**EXERCISE TASK**
Copy exactly, leaving out every image, the lines from the one with "Write the bpy" through the one with "S.cycles.max_bounces = 8;", inclusive.

**DATA TO PROCESS**
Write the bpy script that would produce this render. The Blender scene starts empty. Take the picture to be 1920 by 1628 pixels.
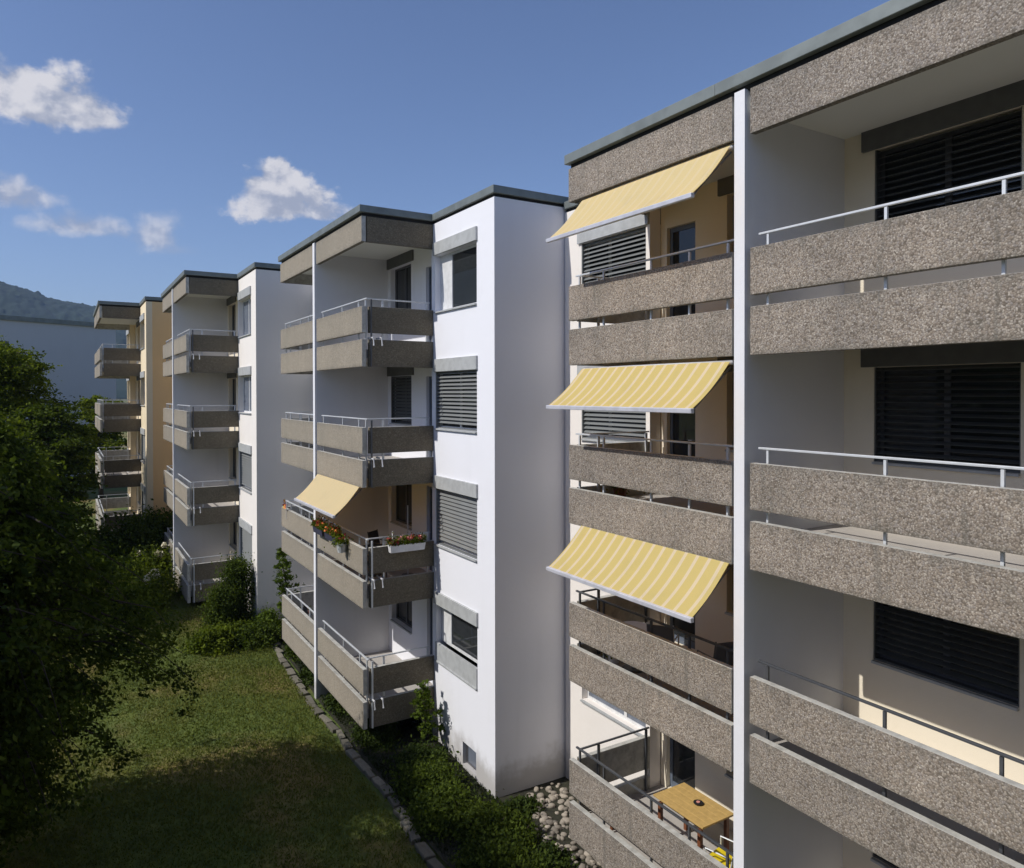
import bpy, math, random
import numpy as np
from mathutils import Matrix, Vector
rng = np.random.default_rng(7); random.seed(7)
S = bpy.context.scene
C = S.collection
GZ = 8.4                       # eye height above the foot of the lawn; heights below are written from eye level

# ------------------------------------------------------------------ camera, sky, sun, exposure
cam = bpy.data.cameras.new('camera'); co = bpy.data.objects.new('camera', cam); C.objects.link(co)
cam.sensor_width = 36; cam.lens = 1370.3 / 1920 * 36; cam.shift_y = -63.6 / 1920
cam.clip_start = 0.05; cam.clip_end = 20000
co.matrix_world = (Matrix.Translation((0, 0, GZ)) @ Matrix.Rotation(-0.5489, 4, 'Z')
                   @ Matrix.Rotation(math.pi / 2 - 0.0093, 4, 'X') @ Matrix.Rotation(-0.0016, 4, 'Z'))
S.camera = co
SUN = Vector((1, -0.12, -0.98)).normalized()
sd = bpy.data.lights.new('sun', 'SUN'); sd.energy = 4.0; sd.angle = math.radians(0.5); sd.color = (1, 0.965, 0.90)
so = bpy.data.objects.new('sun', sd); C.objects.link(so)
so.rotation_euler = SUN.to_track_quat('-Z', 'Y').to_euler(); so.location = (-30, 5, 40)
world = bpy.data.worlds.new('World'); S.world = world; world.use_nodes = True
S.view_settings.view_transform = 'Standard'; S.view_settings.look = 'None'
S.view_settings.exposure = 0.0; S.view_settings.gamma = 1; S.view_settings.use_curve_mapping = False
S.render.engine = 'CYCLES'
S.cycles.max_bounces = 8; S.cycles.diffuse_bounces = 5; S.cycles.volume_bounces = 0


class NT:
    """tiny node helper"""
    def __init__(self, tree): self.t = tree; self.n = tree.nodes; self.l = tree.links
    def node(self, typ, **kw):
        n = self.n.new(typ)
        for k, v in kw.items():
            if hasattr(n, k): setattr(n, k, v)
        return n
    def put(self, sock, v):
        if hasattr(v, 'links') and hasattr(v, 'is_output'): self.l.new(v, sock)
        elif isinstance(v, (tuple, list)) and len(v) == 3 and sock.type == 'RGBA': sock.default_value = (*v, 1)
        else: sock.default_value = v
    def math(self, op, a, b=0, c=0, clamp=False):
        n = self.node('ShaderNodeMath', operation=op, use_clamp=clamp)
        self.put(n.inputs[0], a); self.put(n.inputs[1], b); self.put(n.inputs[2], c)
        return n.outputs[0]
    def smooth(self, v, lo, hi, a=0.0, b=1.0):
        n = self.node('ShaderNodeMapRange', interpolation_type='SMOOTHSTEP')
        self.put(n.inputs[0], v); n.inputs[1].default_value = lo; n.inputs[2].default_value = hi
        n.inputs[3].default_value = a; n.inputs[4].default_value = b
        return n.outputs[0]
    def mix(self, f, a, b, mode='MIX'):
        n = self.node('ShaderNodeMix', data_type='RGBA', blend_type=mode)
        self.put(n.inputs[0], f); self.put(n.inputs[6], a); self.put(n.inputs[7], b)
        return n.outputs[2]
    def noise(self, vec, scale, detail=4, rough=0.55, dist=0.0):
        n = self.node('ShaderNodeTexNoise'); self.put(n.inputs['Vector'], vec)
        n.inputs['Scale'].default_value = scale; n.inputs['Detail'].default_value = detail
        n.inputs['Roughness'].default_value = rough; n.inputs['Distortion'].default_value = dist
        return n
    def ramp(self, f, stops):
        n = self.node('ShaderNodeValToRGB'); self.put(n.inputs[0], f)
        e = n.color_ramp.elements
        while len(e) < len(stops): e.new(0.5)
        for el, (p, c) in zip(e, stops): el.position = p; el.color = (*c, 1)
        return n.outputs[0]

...

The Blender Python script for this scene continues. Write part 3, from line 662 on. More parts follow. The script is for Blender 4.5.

**ANSWER TO THIS EXERCISE**
Write the bpy script that would produce this render. The Blender scene starts empty. Take the picture to be 1920 by 1628 pixels.
import bpy, math, random
import numpy as np
from mathutils import Matrix, Vector
rng = np.random.default_rng(7); random.seed(7)
S = bpy.context.scene
C = S.collection
GZ = 8.4                       # eye height above the foot of the lawn; heights below are written from eye level

# ------------------------------------------------------------------ camera, sky, sun, exposure
cam = bpy.data.cameras.new('camera'); co = bpy.data.objects.new('camera', cam); C.objects.link(co)
cam.sensor_width = 36; cam.lens = 1370.3 / 1920 * 36; cam.shift_y = -63.6 / 1920
cam.clip_start = 0.05; cam.clip_end = 20000
co.matrix_world = (Matrix.Translation((0, 0, GZ)) @ Matrix.Rotation(-0.5489, 4, 'Z')
                   @ Matrix.Rotation(math.pi / 2 - 0.0093, 4, 'X') @ Matrix.Rotation(-0.0016, 4, 'Z'))
S.camera = co
SUN = Vector((1, -0.12, -0.98)).normalized()
sd = bpy.data.lights.new('sun', 'SUN'); sd.energy = 4.0; sd.angle = math.radians(0.5); sd.color = (1, 0.965, 0.90)
so = bpy.data.objects.new('sun', sd); C.objects.link(so)
so.rotation_euler = SUN.to_track_quat('-Z', 'Y').to_euler(); so.location = (-30, 5, 40)
world = bpy.data.worlds.new('World'); S.world = world; world.use_nodes = True
S.view_settings.view_transform = 'Standard'; S.view_settings.look = 'None'
S.view_settings.exposure = 0.0; S.view_settings.gamma = 1; S.view_settings.use_curve_mapping = False
S.render.engine = 'CYCLES'
S.cycles.max_bounces = 8; S.cycles.diffuse_bounces = 5; S.cycles.volume_bounces = 0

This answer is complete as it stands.